July 9 (Reuters) - The dollar gained on Tuesday after Federal Reserve Chair Jerome Powell acknowledged progress in inflation and a cooling job market, but did not give a clear signal that the U.S. central bank is close to cutting interest rates.

Powell said that inflation "remains above" the U.S. Federal Reserve's 2% target, but has been improving in recent months and "more good data would strengthen" the case for central bank interest rate cuts.

In remarks to Congress, he also noted that the job market has cooled, adding that "we now face two-sided risks," and can no longer focus solely on inflation.

But Powell stopped short of offering the dovish view of the economy that some market participants were looking for.

"The market is counting the days until we get a rate cut signal from Federal Reserve Chair Powell and I think there were some in the market who were looking for a more concrete step towards rate cuts later this year," said Adam Button, chief currency analyst at ForexLive in Toronto.

"When he didn't deliver that we saw a little bit of U.S. dollar buying," Button said.

The dollar index, which measures the U.S. currency against the euro, sterling, yen and three other major rivals, was last up 0.15% at 105.13. It fell to 104.80 on Monday, the lowest since June 13.

"I don't think he said anything that we didn't know already," said Marc Chandler, chief market strategist at Bannockburn Global Forex in New York. "The highlight would be that he says the labor market has cooled, so that's a little recognition of last Friday's jobs data."

The government's jobs report for June on Friday showed rising unemployment and downward revisions for jobs gains for the prior two months.

Traders boosted bets after the jobs data that the Fed will cut twice by December.
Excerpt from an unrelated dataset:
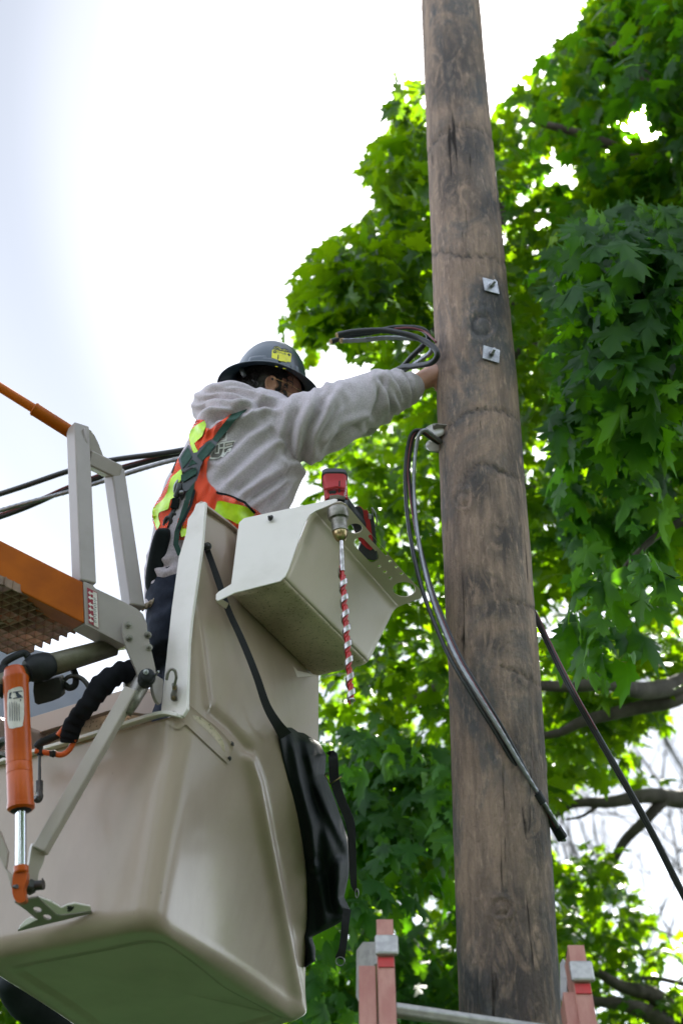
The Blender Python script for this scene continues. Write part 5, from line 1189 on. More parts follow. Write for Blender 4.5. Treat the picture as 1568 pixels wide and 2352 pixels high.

A cut in September is seen as having a 73% probability, down from 76% on Monday, according to the CME Group's FedWatch Tool.

This week’s main U.S. economic focus will be Thursday’s consumer price index for June, which is expected to show that headline prices rose 0.1% on the month, while core prices gained 0.2%. That would put annual gains at 3.1% and 3.4%, respectively.

The euro dipped after Monday's sharp swings as investors came to terms with a hung parliament in France, which points to a potential political gridlock but lessens fiscal concerns stemming from outright far-right or leftist victories.

French political leaders from the left-wing bloc that came first in Sunday's legislative election said they intended to govern according to their tax-and-spend program, but centrists laid claim to a role as the left lacks a majority.

The single currency was last down 0.11% at $1.081. It reached $1.0845 on Monday, the highest since June 12.

The European Central Bank can continue to gradually reduce interest rates without jeopardizing a current fall in inflation, governing council member Fabio Panetta said on Tuesday.

The ECB cut rates for the first time in June from their record highs, but has made no explicit commitment on a follow-up move.

The dollar strengthened 0.29% to 161.28 Japanese yen . It is holding below a 38-year high of 161.96 reached last week.

Some market players called on the Bank of Japan to slow its bond buying to roughly half the current pace under a scheduled tapering plan due out this month, the central bank said on Tuesday.

Sterling weakened 0.15% to $1.2785.

In cryptocurrencies, bitcoin gained 2.69% to $57,776.